Though maybe not known by Jimmy and The Boys. Or, worryingly, maybe very well known by ‘Jimmy’s’ Ignatius Jones, Joylene Thornbird Hairmouth (aka William O’Riordan) and friends rotating through, but ignored. They had, after all, graduated from two of Sydney’s most prestigious religious private schools, so it’s not like they didn’t get the lectures. And the knowledge on the correct use of leather. Ooh yes matron.
And yes, my eyes did see that, including on television when Donnie Sutherland let through stuff Molly would not have. Did see Ignatius bend his body in ways that hurt just to think about. Did see Joylene do that thing with her mouth. Did wonder where that thing they strapped on was meant to go.
(In where? There? Really? Oh. Did Father Spillane know about this? And what would he say to my mother if he knew I had seen it too. I’d never be allowed back in the gates of Sacred Heart Public School. Oh.)
If you look up Wikipedia because you wonder if this nostalgia trip I’m on is worth anything, you will find firstly the amusing fact that Jimmy And The Boys’ biggest “hits” were covers of songs by eminently respectable and lauded writers, Ray Davies (I’m Not Like Everybody Else) and Tim Finn (They Won’t Let My Girlfriend Talk To Me), and then a quote lifted from Ian McFarlane’s The Encyclopedia Of Australian Rock And Pop, where he said “the band’s gigs mixed S&M trappings, sex shop props, mock rape and other depravities, with sub-Zappaesque humour, hard rock, jazz, reggae and disco”.
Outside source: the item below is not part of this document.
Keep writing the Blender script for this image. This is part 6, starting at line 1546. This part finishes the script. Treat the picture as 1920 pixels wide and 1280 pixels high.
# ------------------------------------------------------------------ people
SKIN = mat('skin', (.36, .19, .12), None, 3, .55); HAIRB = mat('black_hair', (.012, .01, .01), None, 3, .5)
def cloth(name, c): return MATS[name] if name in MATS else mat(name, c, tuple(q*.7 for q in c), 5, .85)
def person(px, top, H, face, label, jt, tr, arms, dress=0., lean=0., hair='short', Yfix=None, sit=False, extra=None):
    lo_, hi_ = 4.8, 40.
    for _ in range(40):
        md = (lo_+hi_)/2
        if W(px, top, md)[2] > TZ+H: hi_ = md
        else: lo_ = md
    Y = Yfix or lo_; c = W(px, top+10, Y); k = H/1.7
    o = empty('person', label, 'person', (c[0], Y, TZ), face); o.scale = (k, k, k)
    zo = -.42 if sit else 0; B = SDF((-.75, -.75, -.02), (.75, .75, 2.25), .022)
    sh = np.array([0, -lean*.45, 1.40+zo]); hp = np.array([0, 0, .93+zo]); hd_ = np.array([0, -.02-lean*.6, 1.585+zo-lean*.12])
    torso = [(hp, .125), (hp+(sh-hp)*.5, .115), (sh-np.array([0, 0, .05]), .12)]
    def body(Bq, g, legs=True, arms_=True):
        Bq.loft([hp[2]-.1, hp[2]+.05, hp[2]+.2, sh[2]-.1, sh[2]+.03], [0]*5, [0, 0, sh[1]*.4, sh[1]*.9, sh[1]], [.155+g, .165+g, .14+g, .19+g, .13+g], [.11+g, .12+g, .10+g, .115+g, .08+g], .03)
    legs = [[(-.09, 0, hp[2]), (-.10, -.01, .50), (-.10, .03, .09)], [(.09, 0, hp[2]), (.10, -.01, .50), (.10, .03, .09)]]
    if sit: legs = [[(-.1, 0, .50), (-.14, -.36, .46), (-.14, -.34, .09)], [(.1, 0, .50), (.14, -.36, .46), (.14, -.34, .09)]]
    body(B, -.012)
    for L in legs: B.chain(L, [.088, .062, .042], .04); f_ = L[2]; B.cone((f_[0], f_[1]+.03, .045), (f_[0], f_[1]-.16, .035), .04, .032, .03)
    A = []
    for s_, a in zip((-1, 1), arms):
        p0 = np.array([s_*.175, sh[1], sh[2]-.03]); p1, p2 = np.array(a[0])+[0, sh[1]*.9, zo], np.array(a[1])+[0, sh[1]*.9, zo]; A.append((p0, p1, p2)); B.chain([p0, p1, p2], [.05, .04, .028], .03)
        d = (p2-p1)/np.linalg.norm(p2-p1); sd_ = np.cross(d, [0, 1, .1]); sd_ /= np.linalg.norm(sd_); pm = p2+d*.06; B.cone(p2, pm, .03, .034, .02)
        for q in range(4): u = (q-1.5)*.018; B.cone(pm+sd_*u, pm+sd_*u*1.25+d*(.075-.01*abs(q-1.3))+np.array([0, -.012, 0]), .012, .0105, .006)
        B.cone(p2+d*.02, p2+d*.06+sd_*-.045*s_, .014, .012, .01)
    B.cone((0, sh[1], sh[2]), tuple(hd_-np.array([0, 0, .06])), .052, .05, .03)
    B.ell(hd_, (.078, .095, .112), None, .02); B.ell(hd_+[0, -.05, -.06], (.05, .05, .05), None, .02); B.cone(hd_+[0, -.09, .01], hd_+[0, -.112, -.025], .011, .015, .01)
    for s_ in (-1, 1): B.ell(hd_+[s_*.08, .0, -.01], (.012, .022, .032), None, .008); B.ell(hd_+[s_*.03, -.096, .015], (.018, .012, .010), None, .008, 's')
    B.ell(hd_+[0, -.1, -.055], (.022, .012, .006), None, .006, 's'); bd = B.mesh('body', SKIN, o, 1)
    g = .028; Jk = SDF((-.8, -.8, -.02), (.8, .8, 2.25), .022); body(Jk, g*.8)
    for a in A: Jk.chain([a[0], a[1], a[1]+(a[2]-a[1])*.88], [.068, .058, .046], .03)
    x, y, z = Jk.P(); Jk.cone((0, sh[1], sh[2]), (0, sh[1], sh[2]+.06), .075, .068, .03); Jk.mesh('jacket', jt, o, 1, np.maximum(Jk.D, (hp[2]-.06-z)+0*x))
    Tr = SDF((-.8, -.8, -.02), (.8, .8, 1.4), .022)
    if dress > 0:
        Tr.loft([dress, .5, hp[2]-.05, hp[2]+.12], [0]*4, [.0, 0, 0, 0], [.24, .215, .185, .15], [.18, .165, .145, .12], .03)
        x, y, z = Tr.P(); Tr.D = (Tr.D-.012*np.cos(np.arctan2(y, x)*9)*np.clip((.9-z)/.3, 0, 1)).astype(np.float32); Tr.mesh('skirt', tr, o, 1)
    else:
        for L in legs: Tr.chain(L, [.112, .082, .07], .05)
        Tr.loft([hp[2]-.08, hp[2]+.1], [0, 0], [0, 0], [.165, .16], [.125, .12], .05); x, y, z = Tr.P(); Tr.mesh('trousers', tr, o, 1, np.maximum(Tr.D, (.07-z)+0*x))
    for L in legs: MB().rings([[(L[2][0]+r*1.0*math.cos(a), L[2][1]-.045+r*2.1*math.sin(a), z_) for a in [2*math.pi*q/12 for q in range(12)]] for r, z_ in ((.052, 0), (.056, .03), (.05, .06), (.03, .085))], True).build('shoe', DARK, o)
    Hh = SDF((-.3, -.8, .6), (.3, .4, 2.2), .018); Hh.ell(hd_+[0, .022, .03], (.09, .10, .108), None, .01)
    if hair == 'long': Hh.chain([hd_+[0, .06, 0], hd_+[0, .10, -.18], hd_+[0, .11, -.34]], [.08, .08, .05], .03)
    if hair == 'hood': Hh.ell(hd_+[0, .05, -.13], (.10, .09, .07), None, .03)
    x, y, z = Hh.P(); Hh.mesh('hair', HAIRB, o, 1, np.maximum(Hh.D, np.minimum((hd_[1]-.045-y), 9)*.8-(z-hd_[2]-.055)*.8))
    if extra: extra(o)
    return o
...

I hear ya! It didn’t start with TISM? Who knew?
At a time where transgression is represented by the mindless dick-ism of Sticky Fingers and Cory Bernardi or the flapmouthed banality of festival operators and TV producers who kept booking them, it doesn’t hurt to be reminded of a moment when transgression was more than offensiveness, exactly 50 years after Ignatius and Joylene formed the band.
Or for that matter to keep in mind that Ignatius Jones – a Filipino Australian whose real and much more exciting name was Juan Ignacio Rafaelo Lorenzo Trápaga y Esteban – would go on to program that most benign and circumscribed of public events, the New Year’s Eve fireworks, as well as co-directing the opening and closing ceremonies of the 2000 Sydney Olympics.
Events which had precious little S&M trappings, sex shop props, mock rape and other depravities, with sub-Zappaesque humour – aka real sticky fingers – but did feature elements of hard rock, jazz, reggae and disco. So there’s that.
Maybe the final word should go to another person who encountered Dinsdale Piranha, a man who had he not been locked up in Wormwood Scrubs might have been a fan of Jimmy And The Boys. We never did get this witnesses name but she speaks for many of us I’m sure after being asked if she wasn’t worried by his reputation for offensive things like stitching people’s legs together.
“Well it's better than bottling it up, innit?! He was a gentleman, Dinsdale! And what's more, he knew how to treat a female impersonator.”